JO: It’s quite a formal process. We start by screening a very broad set of companies/entities who we think might meet the criteria we consider most important in a DSP (in this case, it was around 3 dozen). All those vendors get a lengthy and detailed survey to fill out. Using that information, we then narrow it down to a handful of companies who we find formally meet our criteria for inclusion in a DSP Wave. In the case of this Wave, we were looking for things like focus on RTB, % of impressions that were display, presence of self serve capabilities, etc (the full list of screening criteria are outlined in the Wave report). At that point, we have our list of Wave participants. Then it becomes a very long process of information gathering, which happens in a number of ways – we send a formal set of questions which all the vendors respond to (these ultimately turn into our scoring criteria), we do briefings and demos with all of them, we do very formal interviews with clients (and in my case, I also sent a follow up survey to gather some quant feedback too). There’s also an extensive fact checking process, where we go back and forth with our Wave vendors to ensure we’ve been factually accurate in our evaluations, etc. One important note here: Google declined to fully participate in the Wave so our process with them was a bit different. We had to treat them as a “non participating vendor” (which you’ll see noted throughout the doc). Rather than using the info gathering methods described above, we had to rely on our own knowledge of their product, as well as gathering some qualitative feedback from DSP customers, and using publicly available information to make our assessment.

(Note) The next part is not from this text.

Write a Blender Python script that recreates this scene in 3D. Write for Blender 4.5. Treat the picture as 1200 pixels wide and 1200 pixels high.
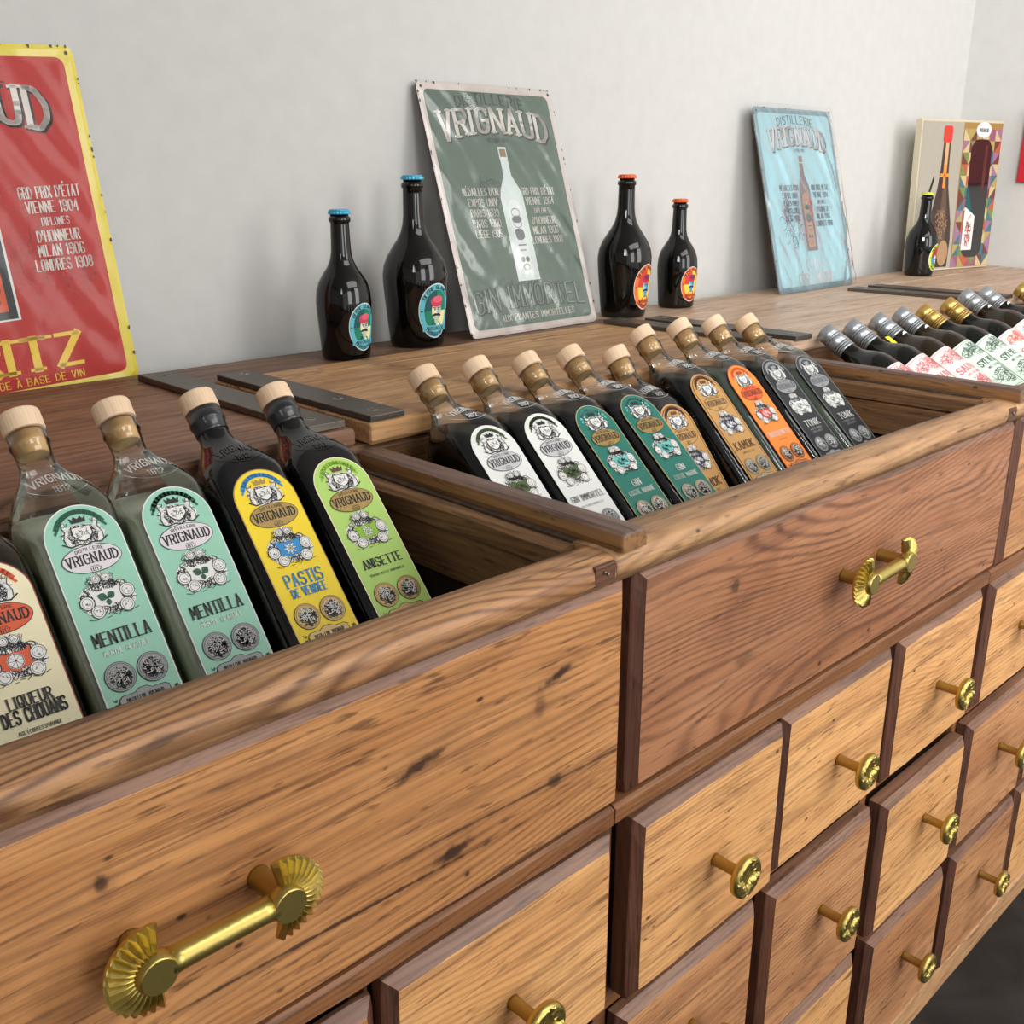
import bpy, bmesh, math, random
from mathutils import Vector, Matrix, noise
C = bpy.context.scene.collection
for o in list(bpy.data.objects): bpy.data.objects.remove(o)
PI = math.pi
ZO = 0.515                      # counter foot rests on the floor; heights below are given from the same datum
# ------------------------------------------------------------------ camera
cam_d = bpy.data.cameras.new('camera'); cam = bpy.data.objects.new('camera', cam_d); C.objects.link(cam)
yaw, pitch, roll = 0.7641, 0.3216, -0.0018
F = Vector((math.sin(yaw)*math.cos(pitch), math.cos(yaw)*math.cos(pitch), -math.sin(pitch)))
R = Vector((math.cos(yaw), -math.sin(yaw), 0)); U = R.cross(F)
R2 = R*math.cos(roll)+U*math.sin(roll); U2 = -R*math.sin(roll)+U*math.cos(roll)
cam.matrix_world = Matrix(((R2.x, U2.x, -F.x, -.6047), (R2.y, U2.y, -F.y, -.5018), (R2.z, U2.z, -F.z, .8216+ZO), (0, 0, 0, 1)))
cam_d.sensor_width = 36; cam_d.sensor_height = 36; cam_d.lens = 36*1189.6/1200; cam_d.clip_start = .02
bpy.context.scene.camera = cam
# ------------------------------------------------------------------ world, lights, exposure
w = bpy.data.worlds.new('world'); bpy.context.scene.world = w; w.use_nodes = True
w.node_tree.nodes['Background'].inputs[0].default_value = (.97, .985, 1, 1)
w.node_tree.nodes['Background'].inputs[1].default_value = .60
def area(name, loc, target, sx, sy, power, col=(1, .99, .97)):
    d = bpy.data.lights.new(name, 'AREA'); d.shape = 'RECTANGLE'; d.size = sx; d.size_y = sy; d.energy = power; d.color = col
    o = bpy.data.objects.new(name, d); C.objects.link(o); o.location = loc
    o.rotation_euler = (Vector(target)-Vector(loc)).to_track_quat('-Z', 'Y').to_euler()
    return o
area('shop_window_light', (2.1, -2.7, 1.9), (1.9, .5, 1.0), 1.6, 2.0, 38)
area('shop_window_light', (-.4, -3.8, 1.9), (.3, .3, 1.0), 1.2, 2.0, 26)
area('right_wall_fill_light', (-1.3, -1.7, 2.5), (2.49, -.1, 1.5), 1.2, 1.2, 13).data.spread = math.radians(60)  # added narrow fill that brightens the right wall; no window stands here
area('overhead_area_light', (0.9, -1.5, 2.85), (.9, -.6, .5), 2.2, .8, 16)  # broad area lamp just below the closed ceiling, tilted towards the counter
vs = bpy.context.scene.view_settings
bpy.context.scene.display_settings.display_device = 'sRGB'
vs.view_transform = 'Standard'; vs.look = 'None'; vs.gamma = 1; vs.use_curve_mapping = False; vs.exposure = .64
# ------------------------------------------------------------------ helpers
def lin(c):
    return tuple(((v/255)/12.92 if v/255 <= .04045 else ((v/255+.055)/1.055)**2.4) for v in c)+(1,)
MATS = {}
def plain(name, rgb, rough=.5, metal=0, coat=0, spec=.5, bump=0, bscale=200):
    if name in MATS: return MATS[name]
    m = bpy.data.materials.new(name); m.use_nodes = True; b = m.node_tree.nodes['Principled BSDF']
    b.inputs['Base Color'].default_value = lin(rgb); b.inputs['Roughness'].default_value = rough
    b.inputs['Metallic'].default_value = metal; b.inputs['Coat Weight'].default_value = coat
    b.inputs['Specular IOR Level'].default_value = spec
    nt = m.node_tree
    n = nt.nodes.new('ShaderNodeTexNoise'); n.inputs['Scale'].default_value = bscale; n.inputs['Detail'].default_value = 4
    tc = nt.nodes.new('ShaderNodeTexCoord'); nt.links.new(tc.outputs['Object'], n.inputs['Vector'])
    mx = nt.nodes.new('ShaderNodeMixRGB'); mx.blend_type = 'MULTIPLY'; mx.inputs[0].default_value = .12
    mx.inputs[1].default_value = lin(rgb); nt.links.new(n.outputs['Fac'], mx.inputs[2]); nt.links.new(mx.outputs[0], b.inputs['Base Color'])
    if bump:
        bp = nt.nodes.new('ShaderNodeBump'); bp.inputs['Strength'].default_value = bump; bp.inputs['Distance'].default_value = .001
        nt.links.new(n.outputs['Fac'], bp.inputs['Height']); nt.links.new(bp.outputs[0], b.inputs['Normal'])
    MATS[name] = m; return m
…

How did your DMP study help inform your DSP report? Any connections you can share?

It was really interesting digging into the DMP question with the DSP vendors in this Wave. Many of them are building – or have built – capabilities that overlap with core DMP capabilities – things like the presence of a universal container tag, the ability to ingest both 1st and 3rd party data, scoring and segmentation capabilities and so on. I personally see a lot of value in having a very tight connection between your audience/data management system and your buying platform (though I am still exploring the question of theory versus reality here) so I was very keen on including some basic details on DMP capabilities in this Wave. It’s such a nascent and rapidly evolving market – I am really curious to see how things develop on the DSP/DMP/advanced attribution front.

What are some of the hurdles that marketers will need to overcome to use a DSP in their digital strategy?

The biggest one remains a lack of awareness and/or understanding. There are lots of marketers out there who simply have no idea what a DSP is, or even that such a thing exists. They’re likely relying on their agency to make strategic buying decisions, and might not fully understand the implications of some of those buyers’ choices and recommendations. I am not trying to bash marketers here – don’t get me wrong – what I am saying is there is SO much opportunity to improve media buying practices/processes/efficiency/transparency, and there is a real onus on marketers to get involved in educating themselves and asking questions about what’s being done with their media dollars. That’s why I wrote The Future of Digital Media Buying – I really wanted to highlight the changes going on in digital media buying and management, raise the profile of the opportunity for marketers, and encourage them to ask questions and learn.

It seems that all of the companies are either "strong performers" or "leaders" according to your study. Does this mean you can't lose, so speak, when you pick a DSP?

Haha, well think of it this way – we ONLY looked at a small handful of companies who we found met all our criteria, and as it turns out, all are great in one way or another. There are tons of other companies out there who touch the DSP space in some way. Some are completely interesting, legitimate DSP players, who for one reason or another weren’t included this time around (size, for example – several were still quite small in August when we ran the assessment, either in terms of employee base, or volume running through their platforms). That’s not to say that all the companies we assessed in this Wave are perfect, or even more important, perfect for every client. AppNexus for example is a really interesting company doing really amazing stuff from an RTB standpoint – but at the time we assessed them for this Wave, they were definitely not oriented toward offering a simple, turnkey, marketer friendly DSP solution. An eBay, who’s very sophisticated, has tons of resources, APIs into AppNexus, etc. can do really well with an AppNexus. Average Joe marketer on the street? No sir. They’re much better served going to a MediaMath, Turn or DataXu. That’s why Forrester allows – encourages, really! – marketers to download the Excel model and fiddle with the weightings to create their own custom output based on the things that matter to them.

If you're a publisher, what would you take out of this report? What should they be doing?

Between Michael Greene and I, we couldn’t be beating the drum louder when it comes to telling publishers to get involved in the programmatic/audience opportunity. In fact, Michael’s SSP Wave is coming out soon!